Senators Would Boost Independence of NSA Watchdog
Bipartisan bill would elevate inspector general to presidential appointee.
In another ripple effect from the Edward Snowden leaks of a year ago, the National Security Agency could find its inspector general gaining broadened independent powers under a Senate bill introduced on Thursday.
The NSA Internal Watchdog Act would end NSA’s power to appoint its own internal watchdog and instead require a presidentially appointed and Senate-confirmed official to encourage greater independence from agency management.
The bipartisan bill was introduced by Sens. Claire McCaskill, D-Mo.; Susan Collins, R-Maine; Jon Tester, D-Mont.; Barbara Mikulski, D-Md.; and Dan Coats, R-Ind. It comes amid debate in the intelligence community and among whistleblower advocates over whether Snowden -- the former Booz Allen Hamilton employee under contract with NSA and now facing federal charges from his hiding place in Russia—could plausibly have taken his concerns about NSA communications monitoring and violations of Americans’ privacy to the in-house inspector general hotline.
Current NSA IG George Ellard, at a rare public talk, told a Georgetown University Law Center gathering in February that Snowden should have come to his office with his complaints about NSA’s domestic surveillance programs rather than leaking documents to the press.
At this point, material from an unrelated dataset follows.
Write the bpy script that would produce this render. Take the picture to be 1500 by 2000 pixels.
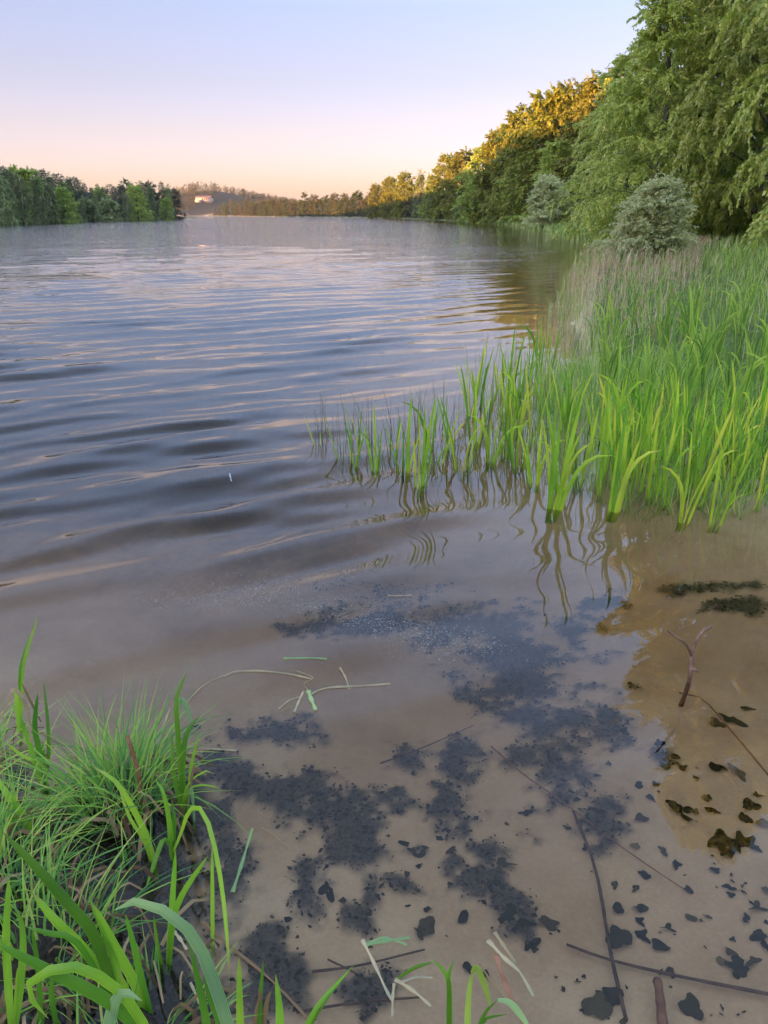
import bpy, math, random
import numpy as np
rad = math.radians
S = bpy.context.scene
COL = S.collection
for o in list(bpy.data.objects):
    bpy.data.objects.remove(o)

# ------------------------------------------------------------------ camera
CAM_H, PITCH, F = 1.65, rad(21.2), 1500.0          # photo is 1500 x 2000, focal length 1500 px
cd = bpy.data.cameras.new('camera'); cam = bpy.data.objects.new('camera', cd); COL.objects.link(cam)
cam.location = (0, 0, CAM_H); cam.rotation_euler = (math.pi/2 - PITCH, 0, 0)
cd.sensor_fit = 'VERTICAL'; cd.sensor_height = 36; cd.sensor_width = 27; cd.lens = 27.0
cd.clip_start = 0.03; cd.clip_end = 8000
S.camera = cam

# ------------------------------------------------------------------ sky, sun, exposure
SUN_EL, SUN_AZ = rad(4.3), rad(232)                # compass azimuth, clockwise from +Y: behind the camera, left
SKY_ROT = SUN_AZ
w = bpy.data.worlds.new('World'); S.world = w; w.use_nodes = True
nt = w.node_tree; bg = nt.nodes['Background']
sky = nt.nodes.new('ShaderNodeTexSky'); sky.sky_type = 'NISHITA'; sky.sun_disc = False
sky.sun_elevation = SUN_EL; sky.sun_rotation = SKY_ROT; sky.dust_density = 1.0
tc = nt.nodes.new('ShaderNodeTexCoord'); sx = nt.nodes.new('ShaderNodeSeparateXYZ')
ramp = nt.nodes.new('ShaderNodeValToRGB'); mul = nt.nodes.new('ShaderNodeMix'); mul.data_type = 'RGBA'; mul.blend_type = 'MULTIPLY'
mul.inputs[0].default_value = 1
nt.links.new(tc.outputs['Generated'], sx.inputs[0]); nt.links.new(sx.outputs['Z'], ramp.inputs[0])
nt.links.new(sky.outputs[0], mul.inputs[6]); nt.links.new(ramp.outputs[0], mul.inputs[7])
ramp2 = nt.nodes.new('ShaderNodeValToRGB'); mx = nt.nodes.new('ShaderNodeMix'); mx.data_type = 'RGBA'; mx.inputs[0].default_value = .24
nt.links.new(sx.outputs['Z'], ramp2.inputs[0]); nt.links.new(mul.outputs[2], mx.inputs[6]); nt.links.new(ramp2.outputs[0], mx.inputs[7])
nt.links.new(mx.outputs[2], bg.inputs[0])
DUSK = [(0.0, (.77, .61, .50)), (.058, (.77, .64, .545)), (.117, (.66, .635, .72)), (.22, (.47, .535, .76)), (.5, (.50, .57, .90)), (1.0, (.58, .58, .74))]
c2 = ramp2.color_ramp
while len(c2.elements) < len(DUSK): c2.elements.new(.5)
for e, (p, c) in zip(c2.elements, DUSK): e.position = p; e.color = (*[v*(.73 if p < .3 else 1) for v in c], 1)
cr = ramp.color_ramp
LOW = .73      # the sky tables were read at exposure 3.7
SKYTINT = [(0.0, (.32, .32, .80)), (.045, (.33, .305, .70)), (.09, (.315, .265, .48)), (.14, (.29, .245, .40)), (.21, (.31, .275, .42)), (.5, (.82, .78, 1.0)), (1.0, (1.2, 1.06, 1.0))]
while len(cr.elements) < len(SKYTINT): cr.elements.new(.5)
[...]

The bill, which Coats and Mikulski had been pursuing for a year, would also:
- Require the IG to conduct annual reviews of whistleblower protections for agency employees and contractors, and provide recommendations to improve those mechanisms;
- Strengthen legal counsel in the office to help ensure effective audits;
- Give the IG subpoena power over employees who have left the agency and NSA contractors;
- Enhance oversight by requiring the IG to provide a description to Congress of any instances in which the Defense secretary prohibits an IG investigation from moving forward for reasons of protecting national security interests, and;
- Mandate that any IG audit or investigation include an assessment of a program’s impact on civil liberties and submit recommendations for improving protections for civil liberties.
“I don’t know how you can be an independent watchdog if you owe your job to the head of the agency,” said McCaskill, chairwoman of the Homeland Security and Governmental Affairs Subcommittee on Financial and Contracting Oversight.
“The NSA IG should enjoy the same independence the IGs of the Central Intelligence Agency and other federal agencies already exercise in performing oversight,” said Collins, who serves on the Senate Select Committee on Intelligence. “We must strike the right balance between protecting our national security and protecting our civil liberties,” Tester said.
Coats noted that “While there is no evidence the current inspector general is beholden to the director of the NSA, or overlooked abuse in any way, the lack of trust between the American people and the NSA requires the establishment of an independent actor to investigate, inspect, and audit without waiting for direction or approval from the NSA’s senior leadership.”